───── Dataset

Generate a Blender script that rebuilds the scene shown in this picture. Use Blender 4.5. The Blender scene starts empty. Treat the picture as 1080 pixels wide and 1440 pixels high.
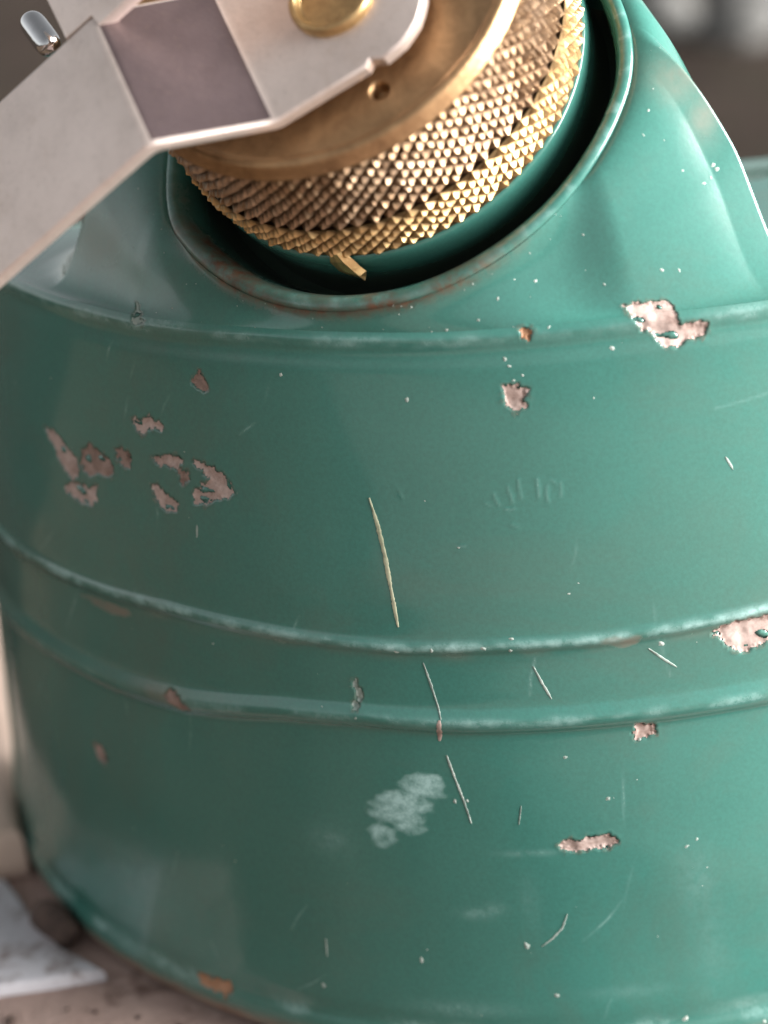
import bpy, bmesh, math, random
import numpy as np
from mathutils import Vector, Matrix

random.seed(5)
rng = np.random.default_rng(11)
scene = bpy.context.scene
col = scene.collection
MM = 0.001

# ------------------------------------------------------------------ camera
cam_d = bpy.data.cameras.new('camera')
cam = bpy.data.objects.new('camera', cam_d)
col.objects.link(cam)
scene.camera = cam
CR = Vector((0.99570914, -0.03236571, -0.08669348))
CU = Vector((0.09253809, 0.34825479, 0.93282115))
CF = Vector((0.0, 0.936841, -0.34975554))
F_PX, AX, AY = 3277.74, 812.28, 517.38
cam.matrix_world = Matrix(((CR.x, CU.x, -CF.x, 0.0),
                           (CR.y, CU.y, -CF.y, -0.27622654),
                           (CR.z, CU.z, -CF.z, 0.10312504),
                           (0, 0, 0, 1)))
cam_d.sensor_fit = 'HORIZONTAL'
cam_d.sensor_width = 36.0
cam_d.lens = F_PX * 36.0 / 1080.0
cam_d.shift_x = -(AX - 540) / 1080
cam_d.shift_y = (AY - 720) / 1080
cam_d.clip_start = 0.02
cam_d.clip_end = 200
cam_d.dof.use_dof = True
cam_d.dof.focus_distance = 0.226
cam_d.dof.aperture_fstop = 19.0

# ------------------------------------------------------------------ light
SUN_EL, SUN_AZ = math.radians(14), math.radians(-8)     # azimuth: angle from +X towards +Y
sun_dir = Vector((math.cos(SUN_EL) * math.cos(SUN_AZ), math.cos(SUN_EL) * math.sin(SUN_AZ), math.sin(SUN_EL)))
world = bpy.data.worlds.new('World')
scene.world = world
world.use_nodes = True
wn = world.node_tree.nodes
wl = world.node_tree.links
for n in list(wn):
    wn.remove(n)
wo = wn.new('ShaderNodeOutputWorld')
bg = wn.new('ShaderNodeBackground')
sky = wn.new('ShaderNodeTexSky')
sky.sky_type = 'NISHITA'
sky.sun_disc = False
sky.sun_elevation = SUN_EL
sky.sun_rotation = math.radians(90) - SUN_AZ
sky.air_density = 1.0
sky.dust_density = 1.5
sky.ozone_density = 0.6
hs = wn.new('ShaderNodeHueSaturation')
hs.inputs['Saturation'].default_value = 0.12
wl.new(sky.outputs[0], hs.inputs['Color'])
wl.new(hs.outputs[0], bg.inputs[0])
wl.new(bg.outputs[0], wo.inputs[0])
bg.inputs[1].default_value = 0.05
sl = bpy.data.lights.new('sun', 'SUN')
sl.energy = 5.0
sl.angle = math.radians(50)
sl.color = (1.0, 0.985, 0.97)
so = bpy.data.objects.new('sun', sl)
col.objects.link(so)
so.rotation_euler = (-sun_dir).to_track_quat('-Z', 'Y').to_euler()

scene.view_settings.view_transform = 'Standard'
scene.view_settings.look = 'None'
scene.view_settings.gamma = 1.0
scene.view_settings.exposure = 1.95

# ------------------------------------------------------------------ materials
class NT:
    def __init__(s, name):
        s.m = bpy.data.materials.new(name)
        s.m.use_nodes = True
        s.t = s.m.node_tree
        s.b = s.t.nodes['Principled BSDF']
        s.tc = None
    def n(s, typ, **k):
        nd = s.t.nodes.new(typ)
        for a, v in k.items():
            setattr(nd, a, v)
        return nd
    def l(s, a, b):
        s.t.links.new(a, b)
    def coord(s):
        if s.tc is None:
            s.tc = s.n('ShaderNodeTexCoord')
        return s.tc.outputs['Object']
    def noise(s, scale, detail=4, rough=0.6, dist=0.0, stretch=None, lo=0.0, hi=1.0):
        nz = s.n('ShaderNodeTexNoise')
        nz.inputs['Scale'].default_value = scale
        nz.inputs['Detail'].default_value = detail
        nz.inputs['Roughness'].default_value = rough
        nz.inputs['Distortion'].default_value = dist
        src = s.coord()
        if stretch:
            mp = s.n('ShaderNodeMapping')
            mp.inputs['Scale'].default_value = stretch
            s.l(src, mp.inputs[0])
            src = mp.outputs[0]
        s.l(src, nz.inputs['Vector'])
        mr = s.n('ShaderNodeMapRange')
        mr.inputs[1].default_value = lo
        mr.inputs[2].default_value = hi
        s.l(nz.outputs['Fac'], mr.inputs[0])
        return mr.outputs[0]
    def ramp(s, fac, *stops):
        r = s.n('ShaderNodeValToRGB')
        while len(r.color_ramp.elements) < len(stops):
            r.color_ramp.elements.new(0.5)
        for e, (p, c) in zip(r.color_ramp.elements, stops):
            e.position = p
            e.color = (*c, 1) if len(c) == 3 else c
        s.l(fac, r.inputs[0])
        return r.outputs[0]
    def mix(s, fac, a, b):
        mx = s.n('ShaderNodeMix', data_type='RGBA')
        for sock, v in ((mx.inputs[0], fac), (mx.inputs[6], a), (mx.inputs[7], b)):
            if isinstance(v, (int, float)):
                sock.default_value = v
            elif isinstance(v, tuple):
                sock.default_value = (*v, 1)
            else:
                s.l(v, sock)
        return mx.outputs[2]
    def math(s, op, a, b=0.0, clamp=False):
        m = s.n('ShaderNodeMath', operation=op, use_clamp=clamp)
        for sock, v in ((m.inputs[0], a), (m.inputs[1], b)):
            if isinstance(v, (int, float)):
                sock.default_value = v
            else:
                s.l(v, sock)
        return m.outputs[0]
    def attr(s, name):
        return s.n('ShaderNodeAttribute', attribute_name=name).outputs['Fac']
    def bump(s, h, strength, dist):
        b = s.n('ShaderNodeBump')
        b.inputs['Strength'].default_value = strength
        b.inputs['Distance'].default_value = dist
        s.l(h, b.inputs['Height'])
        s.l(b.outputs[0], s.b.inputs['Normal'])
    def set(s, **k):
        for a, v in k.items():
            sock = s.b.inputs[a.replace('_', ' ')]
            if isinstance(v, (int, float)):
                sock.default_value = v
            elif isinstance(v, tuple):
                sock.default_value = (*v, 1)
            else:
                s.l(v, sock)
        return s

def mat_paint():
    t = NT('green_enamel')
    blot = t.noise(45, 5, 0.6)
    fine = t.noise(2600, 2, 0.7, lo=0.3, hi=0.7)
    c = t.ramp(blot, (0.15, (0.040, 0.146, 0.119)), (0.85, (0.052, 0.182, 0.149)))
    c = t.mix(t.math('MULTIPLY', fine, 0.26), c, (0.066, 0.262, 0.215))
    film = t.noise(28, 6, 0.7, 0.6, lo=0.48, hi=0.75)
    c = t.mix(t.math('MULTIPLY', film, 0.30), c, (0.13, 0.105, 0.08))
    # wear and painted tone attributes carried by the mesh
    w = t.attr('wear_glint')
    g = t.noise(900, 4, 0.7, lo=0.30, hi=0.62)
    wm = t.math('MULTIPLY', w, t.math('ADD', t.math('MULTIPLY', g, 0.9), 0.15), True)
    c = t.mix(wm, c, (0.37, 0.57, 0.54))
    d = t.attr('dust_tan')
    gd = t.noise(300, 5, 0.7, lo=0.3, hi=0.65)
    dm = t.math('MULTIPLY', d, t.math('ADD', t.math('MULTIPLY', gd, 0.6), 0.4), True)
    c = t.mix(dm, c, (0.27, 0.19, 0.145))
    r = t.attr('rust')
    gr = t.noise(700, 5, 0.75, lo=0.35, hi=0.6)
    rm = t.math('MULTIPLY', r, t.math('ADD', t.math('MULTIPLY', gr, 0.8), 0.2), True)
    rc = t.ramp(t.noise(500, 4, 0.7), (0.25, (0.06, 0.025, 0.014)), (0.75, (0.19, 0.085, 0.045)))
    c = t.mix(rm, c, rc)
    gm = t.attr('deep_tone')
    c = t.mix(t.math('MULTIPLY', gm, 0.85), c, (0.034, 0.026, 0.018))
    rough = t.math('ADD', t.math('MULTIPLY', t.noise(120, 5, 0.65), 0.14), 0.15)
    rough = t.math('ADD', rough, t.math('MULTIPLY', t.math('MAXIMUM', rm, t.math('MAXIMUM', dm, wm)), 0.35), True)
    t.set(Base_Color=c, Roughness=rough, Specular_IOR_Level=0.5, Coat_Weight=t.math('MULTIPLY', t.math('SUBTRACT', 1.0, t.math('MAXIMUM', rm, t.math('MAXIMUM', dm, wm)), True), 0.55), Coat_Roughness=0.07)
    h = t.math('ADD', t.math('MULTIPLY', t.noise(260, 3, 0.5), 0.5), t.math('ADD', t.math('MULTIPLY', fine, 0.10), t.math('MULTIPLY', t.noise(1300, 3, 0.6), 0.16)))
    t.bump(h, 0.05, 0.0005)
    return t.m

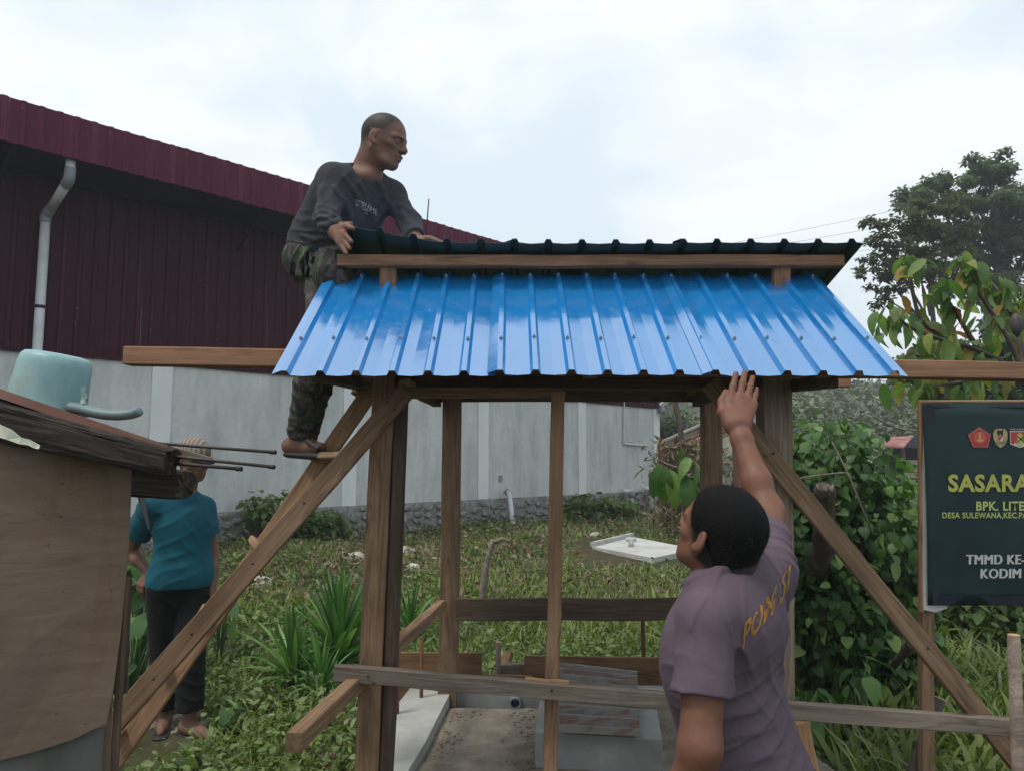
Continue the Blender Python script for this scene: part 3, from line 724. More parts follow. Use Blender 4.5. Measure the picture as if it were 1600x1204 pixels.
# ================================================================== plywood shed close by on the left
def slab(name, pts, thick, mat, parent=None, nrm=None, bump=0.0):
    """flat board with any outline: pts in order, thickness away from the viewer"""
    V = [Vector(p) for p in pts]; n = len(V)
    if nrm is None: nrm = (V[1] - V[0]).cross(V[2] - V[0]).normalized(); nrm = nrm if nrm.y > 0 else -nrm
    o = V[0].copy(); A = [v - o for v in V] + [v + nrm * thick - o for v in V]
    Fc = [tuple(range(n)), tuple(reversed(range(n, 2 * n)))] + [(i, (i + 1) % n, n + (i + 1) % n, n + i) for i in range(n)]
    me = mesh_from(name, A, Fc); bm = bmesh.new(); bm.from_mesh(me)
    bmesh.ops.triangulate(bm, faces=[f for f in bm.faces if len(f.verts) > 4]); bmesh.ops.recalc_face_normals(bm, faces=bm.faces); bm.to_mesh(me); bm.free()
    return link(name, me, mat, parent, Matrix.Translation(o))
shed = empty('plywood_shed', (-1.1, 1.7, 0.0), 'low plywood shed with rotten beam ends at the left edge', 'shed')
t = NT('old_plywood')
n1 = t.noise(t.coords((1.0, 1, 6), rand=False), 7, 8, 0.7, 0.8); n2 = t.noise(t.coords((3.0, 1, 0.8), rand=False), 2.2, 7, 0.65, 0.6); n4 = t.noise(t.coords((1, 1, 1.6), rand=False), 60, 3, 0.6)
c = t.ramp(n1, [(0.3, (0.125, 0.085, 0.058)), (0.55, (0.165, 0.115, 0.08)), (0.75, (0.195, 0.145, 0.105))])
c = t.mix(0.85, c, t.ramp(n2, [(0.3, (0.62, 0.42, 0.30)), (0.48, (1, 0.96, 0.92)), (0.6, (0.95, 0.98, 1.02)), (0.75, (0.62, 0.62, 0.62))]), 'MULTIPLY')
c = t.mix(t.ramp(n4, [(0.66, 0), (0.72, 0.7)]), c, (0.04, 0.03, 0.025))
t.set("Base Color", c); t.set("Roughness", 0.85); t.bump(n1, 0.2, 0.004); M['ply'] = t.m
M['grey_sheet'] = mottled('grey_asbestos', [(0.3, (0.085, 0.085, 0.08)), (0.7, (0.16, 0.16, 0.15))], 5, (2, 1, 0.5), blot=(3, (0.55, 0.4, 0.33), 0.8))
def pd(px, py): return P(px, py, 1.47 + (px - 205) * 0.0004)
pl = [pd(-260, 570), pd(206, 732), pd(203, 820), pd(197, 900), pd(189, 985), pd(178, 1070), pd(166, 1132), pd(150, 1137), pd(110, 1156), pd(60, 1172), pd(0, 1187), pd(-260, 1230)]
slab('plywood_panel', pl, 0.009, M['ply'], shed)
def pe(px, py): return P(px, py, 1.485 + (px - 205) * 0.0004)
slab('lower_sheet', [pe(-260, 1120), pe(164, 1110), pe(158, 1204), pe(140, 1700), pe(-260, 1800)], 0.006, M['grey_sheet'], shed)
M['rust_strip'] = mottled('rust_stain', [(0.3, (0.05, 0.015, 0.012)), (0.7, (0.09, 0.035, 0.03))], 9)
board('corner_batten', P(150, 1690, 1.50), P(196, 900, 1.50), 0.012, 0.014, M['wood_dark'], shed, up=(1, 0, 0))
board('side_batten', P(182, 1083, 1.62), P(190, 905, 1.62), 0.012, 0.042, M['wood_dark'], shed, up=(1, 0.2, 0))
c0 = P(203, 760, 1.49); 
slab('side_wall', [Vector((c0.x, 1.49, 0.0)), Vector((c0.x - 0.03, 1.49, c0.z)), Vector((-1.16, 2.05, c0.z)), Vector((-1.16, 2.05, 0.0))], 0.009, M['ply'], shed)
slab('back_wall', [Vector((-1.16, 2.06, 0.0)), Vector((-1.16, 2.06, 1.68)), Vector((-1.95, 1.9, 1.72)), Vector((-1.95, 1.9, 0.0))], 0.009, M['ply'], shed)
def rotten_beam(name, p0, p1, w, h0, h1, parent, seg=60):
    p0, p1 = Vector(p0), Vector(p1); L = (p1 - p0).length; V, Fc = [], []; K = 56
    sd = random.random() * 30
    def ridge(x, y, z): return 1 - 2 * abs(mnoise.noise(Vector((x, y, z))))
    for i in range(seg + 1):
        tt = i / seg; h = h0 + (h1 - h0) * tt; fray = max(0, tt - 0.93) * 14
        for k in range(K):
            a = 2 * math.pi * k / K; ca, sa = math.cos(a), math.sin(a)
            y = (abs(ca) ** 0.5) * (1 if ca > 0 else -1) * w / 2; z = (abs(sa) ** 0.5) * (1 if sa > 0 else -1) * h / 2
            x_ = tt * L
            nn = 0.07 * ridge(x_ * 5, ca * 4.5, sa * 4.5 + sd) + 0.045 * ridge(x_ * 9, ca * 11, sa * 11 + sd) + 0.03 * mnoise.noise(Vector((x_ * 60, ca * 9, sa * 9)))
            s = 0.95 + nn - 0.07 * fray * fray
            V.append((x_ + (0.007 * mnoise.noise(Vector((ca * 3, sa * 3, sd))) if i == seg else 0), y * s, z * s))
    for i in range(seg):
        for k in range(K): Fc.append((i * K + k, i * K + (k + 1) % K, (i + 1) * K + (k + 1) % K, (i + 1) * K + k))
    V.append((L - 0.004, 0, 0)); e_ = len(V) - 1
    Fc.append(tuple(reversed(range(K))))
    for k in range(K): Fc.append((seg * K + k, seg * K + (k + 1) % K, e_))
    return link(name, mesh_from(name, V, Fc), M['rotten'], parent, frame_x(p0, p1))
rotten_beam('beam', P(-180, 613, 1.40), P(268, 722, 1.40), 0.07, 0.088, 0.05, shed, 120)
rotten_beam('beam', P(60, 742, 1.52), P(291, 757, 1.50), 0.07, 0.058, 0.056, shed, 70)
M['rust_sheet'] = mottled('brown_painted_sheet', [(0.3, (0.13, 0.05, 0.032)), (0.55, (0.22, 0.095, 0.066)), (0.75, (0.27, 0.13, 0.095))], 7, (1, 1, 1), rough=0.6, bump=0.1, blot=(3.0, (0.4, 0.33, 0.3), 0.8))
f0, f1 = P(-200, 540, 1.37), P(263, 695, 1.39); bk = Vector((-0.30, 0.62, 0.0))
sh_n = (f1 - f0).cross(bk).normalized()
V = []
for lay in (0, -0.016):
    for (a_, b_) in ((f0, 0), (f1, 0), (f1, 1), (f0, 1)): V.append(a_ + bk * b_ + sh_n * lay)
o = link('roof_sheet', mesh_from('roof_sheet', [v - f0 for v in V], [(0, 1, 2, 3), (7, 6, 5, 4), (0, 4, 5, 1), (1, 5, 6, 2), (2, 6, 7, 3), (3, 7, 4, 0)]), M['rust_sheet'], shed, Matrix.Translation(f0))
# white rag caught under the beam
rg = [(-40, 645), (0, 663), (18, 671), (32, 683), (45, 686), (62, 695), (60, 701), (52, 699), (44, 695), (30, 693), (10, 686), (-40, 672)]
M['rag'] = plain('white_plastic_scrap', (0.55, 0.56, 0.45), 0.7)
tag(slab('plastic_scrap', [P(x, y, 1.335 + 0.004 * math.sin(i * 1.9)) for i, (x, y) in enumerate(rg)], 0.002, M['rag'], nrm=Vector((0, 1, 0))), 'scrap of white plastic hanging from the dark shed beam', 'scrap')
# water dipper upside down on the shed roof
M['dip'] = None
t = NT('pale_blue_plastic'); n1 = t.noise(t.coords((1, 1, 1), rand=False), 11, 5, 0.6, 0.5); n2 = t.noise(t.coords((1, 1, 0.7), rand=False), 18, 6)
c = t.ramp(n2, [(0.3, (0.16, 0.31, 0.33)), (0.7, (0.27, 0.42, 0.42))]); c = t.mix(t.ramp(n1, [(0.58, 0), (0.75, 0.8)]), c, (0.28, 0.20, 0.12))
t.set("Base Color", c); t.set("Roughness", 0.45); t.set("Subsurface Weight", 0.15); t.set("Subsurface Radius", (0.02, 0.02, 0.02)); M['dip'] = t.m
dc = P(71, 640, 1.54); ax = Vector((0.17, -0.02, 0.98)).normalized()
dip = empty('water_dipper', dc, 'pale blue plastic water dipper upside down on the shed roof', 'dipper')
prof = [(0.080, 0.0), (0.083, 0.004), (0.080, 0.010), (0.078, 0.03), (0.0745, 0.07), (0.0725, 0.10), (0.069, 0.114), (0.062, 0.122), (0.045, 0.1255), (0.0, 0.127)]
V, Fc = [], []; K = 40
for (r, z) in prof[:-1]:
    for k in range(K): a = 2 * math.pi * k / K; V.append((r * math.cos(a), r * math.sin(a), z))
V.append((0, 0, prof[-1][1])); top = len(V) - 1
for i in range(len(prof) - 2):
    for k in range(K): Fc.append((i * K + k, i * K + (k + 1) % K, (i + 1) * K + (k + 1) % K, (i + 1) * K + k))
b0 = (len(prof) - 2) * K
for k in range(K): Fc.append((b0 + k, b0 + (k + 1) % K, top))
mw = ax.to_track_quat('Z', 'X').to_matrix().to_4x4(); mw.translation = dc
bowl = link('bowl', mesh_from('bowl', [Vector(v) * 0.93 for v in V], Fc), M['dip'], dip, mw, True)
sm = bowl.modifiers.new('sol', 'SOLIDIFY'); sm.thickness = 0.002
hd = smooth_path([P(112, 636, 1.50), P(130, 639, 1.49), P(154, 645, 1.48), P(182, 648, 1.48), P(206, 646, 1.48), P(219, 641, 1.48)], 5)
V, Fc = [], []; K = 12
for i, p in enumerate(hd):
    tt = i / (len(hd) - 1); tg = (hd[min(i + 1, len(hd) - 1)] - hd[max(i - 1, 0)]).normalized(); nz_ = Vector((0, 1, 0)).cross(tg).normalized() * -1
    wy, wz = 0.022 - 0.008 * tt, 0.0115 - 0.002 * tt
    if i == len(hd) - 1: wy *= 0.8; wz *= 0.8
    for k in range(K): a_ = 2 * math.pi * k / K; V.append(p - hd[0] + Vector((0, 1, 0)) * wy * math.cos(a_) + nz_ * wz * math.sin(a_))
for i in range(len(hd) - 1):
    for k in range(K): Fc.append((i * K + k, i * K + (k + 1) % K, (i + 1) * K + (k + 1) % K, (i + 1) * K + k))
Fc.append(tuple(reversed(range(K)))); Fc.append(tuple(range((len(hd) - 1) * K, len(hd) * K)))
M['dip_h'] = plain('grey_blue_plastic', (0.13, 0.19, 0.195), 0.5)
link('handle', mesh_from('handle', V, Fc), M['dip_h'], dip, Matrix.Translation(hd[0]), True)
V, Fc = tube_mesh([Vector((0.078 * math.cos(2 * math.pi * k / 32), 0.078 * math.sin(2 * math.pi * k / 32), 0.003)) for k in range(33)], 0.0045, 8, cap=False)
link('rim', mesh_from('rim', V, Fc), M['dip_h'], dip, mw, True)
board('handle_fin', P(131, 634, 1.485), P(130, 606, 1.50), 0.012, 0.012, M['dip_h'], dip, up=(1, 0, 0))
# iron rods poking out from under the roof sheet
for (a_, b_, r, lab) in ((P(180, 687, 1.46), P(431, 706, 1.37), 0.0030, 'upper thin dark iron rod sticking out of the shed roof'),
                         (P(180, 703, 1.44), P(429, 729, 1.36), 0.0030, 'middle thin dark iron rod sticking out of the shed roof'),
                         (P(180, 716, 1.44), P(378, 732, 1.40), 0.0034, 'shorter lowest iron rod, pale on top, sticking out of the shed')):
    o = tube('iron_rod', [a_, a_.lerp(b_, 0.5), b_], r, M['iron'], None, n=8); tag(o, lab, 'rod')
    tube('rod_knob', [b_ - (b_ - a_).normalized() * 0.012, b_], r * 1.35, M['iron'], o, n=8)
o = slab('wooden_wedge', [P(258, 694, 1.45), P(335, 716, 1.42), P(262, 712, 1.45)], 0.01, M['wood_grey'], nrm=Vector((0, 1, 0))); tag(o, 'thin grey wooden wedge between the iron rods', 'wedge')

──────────

- _Stated task_: Return, please, the exact lines from the beginning of the entries above through the line containing "from mathutils import Vector, Matrix", both included; pictures are left out.

- _Complete answer_:
Generate a Blender script that rebuilds the scene shown in this picture. Use Blender 4.5. The Blender scene starts empty. Treat the picture as 1080 pixels wide and 1440 pixels high.
import bpy, bmesh, math, random
import numpy as np
from mathutils import Vector, Matrix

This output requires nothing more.